Does Direct Giving Work?
Our Angel Investor program started a little over two years ago. It’s a real one-to-one direct giving program, where a committed CMMB donor gets the opportunity to connect with a person living in extreme poverty to help alleviate suffering by providing access to that person’s most urgent needs, like food, water, and healthcare.
Today, our social worker in Kenya, Joseph Musau, shares a story to help illustrate just how powerful this program is by telling Ngena’s amazing story.
Joyful, hardworking and determined. These are the words that best describe Ngena, a widow and mother of five children living in a very remote and impoverished community in Kenya. Despite the many challenges she has faces in her life, Ngena has courage.
When I first met Ngena’s children two years ago, they were being cared for by their elderly grandmother, Grace. Ngena, overwhelmed by poverty, and ashamed that she couldn’t care for her own children, had left in search of work. Grandma Grace was now their only caretaker. Grace was trying her best to care for the children, but her age and a lack of options, made every day challenging. She had very little to feed her grandchildren and hardly any extra money to send them to school.
Two of these children, Muluki and Mutiso, became part of the Angel Investor program. They started receiving monthly deliveries of food and water purification tablets. The children’s school fees were covered and they started getting back to learning.
As the weight of poverty began to slowly lift from his family, Ngena returned home to her children. She saw her children getting healthier and doing well in school. She started to feel encouraged and motivated. For the first time in her life, she believed that she could make her life and the life of her children better.
“I celebrate and welcome our Angel Investors. I used to have no idea how to make life better for my children. However, after seeing all the good things this support has brought to us, I decided to sit down and reflect on how I could work hard to move to the next level. When the gap of buying food and school fees was filled, I felt a huge sense of relief, but I had to analyze our other needs.
We had a very tiny house – if you can call it that. I dreamed of building a big and modern house for my family. I worked with the CMMB team to come up with ideas and a plan to build a better house for my family. So, I started baking bricks to sell to people in my community. The process was tough, but I had to pull my socks up and work hard to achieve my dream! I baked 7,000 bricks and earned $700, enough to start the construction of our new house.
Today, my dream has come true. I worked hard. Instead of waiting for something good to happen, I made something good happen. I am a happy mother sleeping in a good house with my children. May God bless the people who support my family. My prayer is that God always protects them.”
A Tale of Two Houses. The house on the right is where Ngena and her children used to live. Here she stands proudly in front of the house she built.

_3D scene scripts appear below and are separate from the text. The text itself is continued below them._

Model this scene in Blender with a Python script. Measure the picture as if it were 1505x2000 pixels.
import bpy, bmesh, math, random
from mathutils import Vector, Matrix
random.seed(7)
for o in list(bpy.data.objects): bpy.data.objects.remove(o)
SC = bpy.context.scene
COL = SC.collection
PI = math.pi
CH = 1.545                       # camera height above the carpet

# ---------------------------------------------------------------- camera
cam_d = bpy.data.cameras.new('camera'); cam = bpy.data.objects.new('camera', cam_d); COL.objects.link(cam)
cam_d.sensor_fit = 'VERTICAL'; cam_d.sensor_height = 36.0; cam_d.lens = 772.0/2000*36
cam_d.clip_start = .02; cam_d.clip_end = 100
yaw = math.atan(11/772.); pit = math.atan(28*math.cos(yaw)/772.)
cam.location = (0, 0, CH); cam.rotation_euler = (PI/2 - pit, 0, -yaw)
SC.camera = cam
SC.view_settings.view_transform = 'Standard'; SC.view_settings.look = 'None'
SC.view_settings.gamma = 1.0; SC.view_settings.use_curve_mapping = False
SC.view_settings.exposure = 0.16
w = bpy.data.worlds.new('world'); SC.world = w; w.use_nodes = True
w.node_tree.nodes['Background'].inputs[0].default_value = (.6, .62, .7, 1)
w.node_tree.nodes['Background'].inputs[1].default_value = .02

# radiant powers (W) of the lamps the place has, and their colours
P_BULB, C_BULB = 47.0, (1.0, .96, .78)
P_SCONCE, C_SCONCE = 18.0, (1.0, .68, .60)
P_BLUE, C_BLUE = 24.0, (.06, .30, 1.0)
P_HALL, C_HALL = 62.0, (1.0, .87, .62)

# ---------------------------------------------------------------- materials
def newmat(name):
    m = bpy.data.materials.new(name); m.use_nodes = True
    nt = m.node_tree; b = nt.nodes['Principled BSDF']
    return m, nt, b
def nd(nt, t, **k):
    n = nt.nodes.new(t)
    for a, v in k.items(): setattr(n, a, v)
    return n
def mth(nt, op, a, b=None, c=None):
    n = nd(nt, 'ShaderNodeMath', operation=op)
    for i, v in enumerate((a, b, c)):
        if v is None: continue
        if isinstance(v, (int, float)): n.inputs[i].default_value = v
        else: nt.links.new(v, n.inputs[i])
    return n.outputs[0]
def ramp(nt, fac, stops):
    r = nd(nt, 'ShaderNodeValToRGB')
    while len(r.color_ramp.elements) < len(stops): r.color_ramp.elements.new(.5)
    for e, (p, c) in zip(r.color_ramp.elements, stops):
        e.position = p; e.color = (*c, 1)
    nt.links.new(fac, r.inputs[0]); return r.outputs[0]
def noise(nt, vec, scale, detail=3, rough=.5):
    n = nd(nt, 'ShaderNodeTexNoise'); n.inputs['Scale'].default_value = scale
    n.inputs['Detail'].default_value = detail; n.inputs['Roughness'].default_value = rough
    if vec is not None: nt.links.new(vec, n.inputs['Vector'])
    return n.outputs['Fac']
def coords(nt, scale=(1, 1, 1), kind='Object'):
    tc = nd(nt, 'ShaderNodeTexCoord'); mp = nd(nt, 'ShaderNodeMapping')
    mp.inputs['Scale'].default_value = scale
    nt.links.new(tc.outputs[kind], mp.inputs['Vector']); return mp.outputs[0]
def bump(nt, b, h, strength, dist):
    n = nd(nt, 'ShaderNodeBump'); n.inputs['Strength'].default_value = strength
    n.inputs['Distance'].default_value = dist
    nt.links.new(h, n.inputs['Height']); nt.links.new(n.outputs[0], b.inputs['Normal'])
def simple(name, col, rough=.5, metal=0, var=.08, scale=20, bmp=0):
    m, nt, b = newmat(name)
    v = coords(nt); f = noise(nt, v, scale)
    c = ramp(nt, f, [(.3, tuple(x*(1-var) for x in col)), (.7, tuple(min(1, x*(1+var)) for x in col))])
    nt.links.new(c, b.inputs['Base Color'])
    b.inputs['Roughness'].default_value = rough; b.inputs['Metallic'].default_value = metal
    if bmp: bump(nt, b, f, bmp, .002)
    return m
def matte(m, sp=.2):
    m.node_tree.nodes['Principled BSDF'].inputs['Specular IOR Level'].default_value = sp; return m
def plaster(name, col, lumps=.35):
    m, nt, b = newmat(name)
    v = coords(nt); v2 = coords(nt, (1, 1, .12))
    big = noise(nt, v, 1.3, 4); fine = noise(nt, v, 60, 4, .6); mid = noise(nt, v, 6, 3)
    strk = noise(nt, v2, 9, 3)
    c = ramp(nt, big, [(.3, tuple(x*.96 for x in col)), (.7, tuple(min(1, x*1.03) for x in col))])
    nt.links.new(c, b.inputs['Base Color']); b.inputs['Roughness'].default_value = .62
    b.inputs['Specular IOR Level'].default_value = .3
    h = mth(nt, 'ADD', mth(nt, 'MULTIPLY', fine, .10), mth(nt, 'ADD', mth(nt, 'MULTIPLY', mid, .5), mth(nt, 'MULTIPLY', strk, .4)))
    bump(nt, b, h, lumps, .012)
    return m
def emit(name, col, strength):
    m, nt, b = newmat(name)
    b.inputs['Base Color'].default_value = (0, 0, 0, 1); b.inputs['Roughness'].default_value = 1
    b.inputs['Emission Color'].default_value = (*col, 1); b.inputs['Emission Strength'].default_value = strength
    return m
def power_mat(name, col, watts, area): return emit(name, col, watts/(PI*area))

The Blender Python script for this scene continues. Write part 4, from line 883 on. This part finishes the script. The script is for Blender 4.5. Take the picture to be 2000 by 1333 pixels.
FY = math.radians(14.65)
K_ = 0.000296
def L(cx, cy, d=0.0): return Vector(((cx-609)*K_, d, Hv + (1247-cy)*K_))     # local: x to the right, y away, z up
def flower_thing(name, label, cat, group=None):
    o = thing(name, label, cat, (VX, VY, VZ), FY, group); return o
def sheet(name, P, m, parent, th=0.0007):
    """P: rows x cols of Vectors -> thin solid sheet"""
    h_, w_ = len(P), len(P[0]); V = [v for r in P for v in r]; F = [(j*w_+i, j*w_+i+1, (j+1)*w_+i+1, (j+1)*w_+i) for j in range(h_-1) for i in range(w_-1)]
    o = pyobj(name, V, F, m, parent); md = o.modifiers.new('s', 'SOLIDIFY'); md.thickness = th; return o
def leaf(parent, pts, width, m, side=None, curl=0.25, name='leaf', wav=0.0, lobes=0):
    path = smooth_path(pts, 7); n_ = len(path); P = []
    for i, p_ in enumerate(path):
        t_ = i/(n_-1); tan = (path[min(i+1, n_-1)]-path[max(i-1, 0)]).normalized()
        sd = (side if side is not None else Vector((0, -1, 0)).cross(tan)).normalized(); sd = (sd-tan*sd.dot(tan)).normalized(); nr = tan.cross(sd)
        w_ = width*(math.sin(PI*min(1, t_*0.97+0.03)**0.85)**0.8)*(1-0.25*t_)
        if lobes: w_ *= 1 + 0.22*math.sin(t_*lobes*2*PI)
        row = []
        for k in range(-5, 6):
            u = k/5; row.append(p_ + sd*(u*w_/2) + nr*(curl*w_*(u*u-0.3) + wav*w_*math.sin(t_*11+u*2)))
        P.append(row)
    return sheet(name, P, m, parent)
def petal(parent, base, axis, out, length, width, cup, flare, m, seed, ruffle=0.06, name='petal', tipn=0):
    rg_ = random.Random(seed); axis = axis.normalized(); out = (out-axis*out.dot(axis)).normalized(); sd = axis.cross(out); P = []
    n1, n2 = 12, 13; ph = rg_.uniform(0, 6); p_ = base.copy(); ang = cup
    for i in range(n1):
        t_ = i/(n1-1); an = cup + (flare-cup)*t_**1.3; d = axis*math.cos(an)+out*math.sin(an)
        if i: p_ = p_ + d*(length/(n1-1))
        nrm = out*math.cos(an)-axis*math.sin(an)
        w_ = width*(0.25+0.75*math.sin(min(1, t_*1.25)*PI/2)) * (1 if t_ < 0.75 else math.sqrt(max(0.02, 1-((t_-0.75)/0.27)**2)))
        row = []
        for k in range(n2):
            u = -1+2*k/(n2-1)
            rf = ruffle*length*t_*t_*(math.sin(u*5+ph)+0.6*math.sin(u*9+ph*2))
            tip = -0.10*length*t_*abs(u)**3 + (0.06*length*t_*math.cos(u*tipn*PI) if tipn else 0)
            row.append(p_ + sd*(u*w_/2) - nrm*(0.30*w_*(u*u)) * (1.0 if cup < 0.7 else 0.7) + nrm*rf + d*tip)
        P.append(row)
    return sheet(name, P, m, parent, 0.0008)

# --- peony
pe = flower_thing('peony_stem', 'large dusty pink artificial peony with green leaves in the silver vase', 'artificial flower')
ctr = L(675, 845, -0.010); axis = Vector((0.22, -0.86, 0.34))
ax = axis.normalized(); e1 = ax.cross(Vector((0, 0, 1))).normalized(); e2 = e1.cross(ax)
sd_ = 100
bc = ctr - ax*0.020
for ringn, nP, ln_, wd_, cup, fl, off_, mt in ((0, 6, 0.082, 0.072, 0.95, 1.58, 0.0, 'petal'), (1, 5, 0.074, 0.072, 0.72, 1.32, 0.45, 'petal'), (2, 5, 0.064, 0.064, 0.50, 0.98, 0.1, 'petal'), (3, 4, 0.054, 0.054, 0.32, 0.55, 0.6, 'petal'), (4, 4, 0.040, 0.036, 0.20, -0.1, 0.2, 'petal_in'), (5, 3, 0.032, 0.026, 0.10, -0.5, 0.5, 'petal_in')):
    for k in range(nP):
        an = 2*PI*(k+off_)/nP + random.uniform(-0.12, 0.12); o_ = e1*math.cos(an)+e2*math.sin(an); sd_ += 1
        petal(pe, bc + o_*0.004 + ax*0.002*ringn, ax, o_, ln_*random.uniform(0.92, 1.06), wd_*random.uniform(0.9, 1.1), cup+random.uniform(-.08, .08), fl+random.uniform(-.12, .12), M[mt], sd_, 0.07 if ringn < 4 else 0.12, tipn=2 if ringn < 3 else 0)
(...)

In Kenya, the Angel Investor program provides a helping hand to the most vulnerable. It brings relief when it is needed most. And once the most basic needs are met, together with the family, we focus on how to create sustainable change. We want to empower the families that we work with by giving them the tools to improve their own lives.
It’s a matter of listening closely. Over the past two years I have met such strong, amazing women. There is hope here, with these families. Perhaps that is the best gift of all – the gift of hope, of believing that things can get better.
This piece was written by Joseph Musau, a CMMB social worker and a real life angel. Joseph heads our Angel Investor program in Kenya and is the KEY to its success. He is responsible for identifying the most vulnerable families in the communities where we serve, delivering care, monitoring and communicating progress, and finding ways to ensure sustainable change.